Your goal: All lines in the data bearing the string "picture" should be identified and copied.

━━━━━━

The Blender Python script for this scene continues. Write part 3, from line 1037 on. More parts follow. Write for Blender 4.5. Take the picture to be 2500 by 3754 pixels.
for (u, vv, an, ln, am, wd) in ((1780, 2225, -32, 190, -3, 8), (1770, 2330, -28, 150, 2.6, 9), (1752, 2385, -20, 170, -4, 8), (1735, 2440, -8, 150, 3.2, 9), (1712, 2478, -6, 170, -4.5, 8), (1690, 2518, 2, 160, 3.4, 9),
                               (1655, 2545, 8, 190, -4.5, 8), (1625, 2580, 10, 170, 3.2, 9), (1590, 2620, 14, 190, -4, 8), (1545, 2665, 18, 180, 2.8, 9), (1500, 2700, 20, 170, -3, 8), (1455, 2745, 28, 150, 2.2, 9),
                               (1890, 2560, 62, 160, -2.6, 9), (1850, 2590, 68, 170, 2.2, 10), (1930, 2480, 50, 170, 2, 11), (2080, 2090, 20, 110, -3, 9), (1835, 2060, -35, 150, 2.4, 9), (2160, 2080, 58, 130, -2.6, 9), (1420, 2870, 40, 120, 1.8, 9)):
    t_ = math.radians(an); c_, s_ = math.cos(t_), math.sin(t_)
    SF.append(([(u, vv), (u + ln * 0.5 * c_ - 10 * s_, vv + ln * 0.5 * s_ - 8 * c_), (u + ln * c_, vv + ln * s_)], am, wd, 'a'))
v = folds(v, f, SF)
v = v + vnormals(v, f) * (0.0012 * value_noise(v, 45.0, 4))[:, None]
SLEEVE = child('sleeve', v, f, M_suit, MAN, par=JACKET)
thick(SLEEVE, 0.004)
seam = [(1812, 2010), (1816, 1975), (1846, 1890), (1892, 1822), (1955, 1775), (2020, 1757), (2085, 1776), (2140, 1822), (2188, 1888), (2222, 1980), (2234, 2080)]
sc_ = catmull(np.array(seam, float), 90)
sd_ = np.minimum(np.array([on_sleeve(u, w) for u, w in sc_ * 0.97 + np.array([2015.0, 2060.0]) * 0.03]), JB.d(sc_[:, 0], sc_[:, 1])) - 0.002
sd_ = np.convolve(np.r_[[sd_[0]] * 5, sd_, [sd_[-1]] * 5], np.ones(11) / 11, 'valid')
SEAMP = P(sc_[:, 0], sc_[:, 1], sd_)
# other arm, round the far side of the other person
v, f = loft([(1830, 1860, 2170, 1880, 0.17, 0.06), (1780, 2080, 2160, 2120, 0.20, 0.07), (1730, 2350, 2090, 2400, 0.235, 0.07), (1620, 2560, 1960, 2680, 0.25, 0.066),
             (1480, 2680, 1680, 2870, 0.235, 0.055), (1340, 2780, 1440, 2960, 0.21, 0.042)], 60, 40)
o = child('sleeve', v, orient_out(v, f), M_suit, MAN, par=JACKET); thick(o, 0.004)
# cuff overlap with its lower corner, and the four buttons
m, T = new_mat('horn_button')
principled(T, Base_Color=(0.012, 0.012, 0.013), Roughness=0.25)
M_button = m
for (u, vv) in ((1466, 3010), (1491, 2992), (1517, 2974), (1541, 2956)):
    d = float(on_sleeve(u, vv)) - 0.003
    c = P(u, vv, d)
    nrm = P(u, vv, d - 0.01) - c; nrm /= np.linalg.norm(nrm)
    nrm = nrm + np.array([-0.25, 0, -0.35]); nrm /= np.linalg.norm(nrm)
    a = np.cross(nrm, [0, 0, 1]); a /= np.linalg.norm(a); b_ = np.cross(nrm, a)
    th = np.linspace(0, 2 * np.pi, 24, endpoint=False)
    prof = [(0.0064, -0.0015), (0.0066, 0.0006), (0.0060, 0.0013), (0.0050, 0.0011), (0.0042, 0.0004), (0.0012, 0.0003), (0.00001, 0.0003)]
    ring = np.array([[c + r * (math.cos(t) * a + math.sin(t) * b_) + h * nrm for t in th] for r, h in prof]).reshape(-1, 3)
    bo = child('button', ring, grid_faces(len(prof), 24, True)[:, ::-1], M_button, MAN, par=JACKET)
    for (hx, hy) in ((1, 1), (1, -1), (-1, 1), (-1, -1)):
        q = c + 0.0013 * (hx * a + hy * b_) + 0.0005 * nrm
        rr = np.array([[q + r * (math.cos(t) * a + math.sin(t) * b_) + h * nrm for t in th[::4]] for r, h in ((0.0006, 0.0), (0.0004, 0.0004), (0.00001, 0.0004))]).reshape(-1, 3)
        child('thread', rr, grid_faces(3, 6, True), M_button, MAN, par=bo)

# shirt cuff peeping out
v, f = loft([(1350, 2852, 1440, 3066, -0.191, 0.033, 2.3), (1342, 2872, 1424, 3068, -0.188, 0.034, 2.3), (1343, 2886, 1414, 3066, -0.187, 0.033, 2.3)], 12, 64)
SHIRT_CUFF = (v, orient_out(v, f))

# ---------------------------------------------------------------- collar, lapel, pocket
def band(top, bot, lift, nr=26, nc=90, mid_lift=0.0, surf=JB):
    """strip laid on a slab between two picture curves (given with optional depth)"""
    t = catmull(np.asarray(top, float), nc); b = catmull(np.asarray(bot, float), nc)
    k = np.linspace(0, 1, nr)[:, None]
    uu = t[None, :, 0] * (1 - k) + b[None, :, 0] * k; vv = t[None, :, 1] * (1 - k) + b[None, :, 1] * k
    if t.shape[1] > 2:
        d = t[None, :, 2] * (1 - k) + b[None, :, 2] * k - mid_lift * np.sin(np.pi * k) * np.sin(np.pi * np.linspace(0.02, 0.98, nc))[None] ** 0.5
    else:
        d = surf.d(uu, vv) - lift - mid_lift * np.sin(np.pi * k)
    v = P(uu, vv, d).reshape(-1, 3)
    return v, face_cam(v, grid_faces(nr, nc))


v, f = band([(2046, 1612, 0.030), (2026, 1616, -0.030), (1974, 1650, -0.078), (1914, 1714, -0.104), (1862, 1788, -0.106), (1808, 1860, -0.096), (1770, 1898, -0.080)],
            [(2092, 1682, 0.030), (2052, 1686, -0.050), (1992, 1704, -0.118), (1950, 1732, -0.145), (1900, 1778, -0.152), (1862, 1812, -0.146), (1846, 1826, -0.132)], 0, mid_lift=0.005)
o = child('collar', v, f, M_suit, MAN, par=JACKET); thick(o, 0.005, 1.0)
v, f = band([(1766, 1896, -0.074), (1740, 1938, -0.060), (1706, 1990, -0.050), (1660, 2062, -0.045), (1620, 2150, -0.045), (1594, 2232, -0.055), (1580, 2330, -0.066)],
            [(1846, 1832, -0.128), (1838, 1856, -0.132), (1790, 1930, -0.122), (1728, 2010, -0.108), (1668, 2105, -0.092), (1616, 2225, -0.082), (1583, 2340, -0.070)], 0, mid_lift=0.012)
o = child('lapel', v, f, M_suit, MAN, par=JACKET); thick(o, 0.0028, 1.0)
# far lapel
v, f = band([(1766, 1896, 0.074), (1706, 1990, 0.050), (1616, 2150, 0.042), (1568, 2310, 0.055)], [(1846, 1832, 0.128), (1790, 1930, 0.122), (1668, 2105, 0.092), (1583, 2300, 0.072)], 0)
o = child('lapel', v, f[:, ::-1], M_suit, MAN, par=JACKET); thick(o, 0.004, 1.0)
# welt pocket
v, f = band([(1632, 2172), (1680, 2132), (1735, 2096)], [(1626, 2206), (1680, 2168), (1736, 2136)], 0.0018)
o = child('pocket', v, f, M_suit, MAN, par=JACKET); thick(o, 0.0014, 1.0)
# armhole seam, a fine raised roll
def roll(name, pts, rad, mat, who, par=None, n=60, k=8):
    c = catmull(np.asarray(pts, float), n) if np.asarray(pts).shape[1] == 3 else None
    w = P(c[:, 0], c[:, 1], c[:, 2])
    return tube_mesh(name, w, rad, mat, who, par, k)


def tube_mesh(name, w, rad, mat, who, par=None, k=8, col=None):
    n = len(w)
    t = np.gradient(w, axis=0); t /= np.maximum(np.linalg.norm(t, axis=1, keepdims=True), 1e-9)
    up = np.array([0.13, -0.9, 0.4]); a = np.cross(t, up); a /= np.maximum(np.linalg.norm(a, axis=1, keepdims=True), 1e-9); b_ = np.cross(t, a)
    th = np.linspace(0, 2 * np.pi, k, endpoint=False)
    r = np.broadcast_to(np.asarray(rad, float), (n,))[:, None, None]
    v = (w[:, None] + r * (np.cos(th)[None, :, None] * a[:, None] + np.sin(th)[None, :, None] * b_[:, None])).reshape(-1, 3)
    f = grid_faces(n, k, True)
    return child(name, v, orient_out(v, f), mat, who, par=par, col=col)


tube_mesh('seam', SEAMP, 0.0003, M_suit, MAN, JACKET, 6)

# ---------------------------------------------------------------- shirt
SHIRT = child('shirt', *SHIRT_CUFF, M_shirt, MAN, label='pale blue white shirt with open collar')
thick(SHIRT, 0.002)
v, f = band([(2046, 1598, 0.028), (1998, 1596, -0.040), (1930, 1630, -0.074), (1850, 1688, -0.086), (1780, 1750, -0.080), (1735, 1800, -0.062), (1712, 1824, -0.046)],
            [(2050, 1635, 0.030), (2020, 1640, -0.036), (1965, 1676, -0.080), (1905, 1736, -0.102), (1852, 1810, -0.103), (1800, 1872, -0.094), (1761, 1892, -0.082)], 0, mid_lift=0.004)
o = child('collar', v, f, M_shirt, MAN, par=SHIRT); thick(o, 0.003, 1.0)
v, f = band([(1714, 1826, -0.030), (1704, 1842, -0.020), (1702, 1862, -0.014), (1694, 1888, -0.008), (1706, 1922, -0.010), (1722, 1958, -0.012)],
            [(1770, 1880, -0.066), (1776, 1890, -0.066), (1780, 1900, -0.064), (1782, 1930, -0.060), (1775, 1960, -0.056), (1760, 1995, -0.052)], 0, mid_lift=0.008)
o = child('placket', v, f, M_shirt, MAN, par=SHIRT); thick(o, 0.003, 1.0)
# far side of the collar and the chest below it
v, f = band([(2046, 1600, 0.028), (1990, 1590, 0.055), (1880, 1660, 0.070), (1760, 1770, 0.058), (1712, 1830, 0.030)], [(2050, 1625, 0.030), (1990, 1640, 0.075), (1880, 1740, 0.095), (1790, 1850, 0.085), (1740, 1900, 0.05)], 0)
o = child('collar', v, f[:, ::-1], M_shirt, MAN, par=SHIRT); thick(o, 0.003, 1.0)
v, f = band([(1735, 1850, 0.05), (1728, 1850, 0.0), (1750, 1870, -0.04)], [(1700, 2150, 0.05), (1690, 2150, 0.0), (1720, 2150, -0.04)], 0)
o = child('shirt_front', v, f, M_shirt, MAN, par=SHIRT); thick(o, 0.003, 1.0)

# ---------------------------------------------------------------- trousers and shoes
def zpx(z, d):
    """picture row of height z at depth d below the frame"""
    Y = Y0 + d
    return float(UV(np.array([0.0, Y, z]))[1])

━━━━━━

Answer in full:
The Blender Python script for this scene continues. Write part 3, from line 1037 on. More parts follow. Write for Blender 4.5. Take the picture to be 2500 by 3754 pixels.
    """strip laid on a slab between two picture curves (given with optional depth)"""
    """picture row of height z at depth d below the frame"""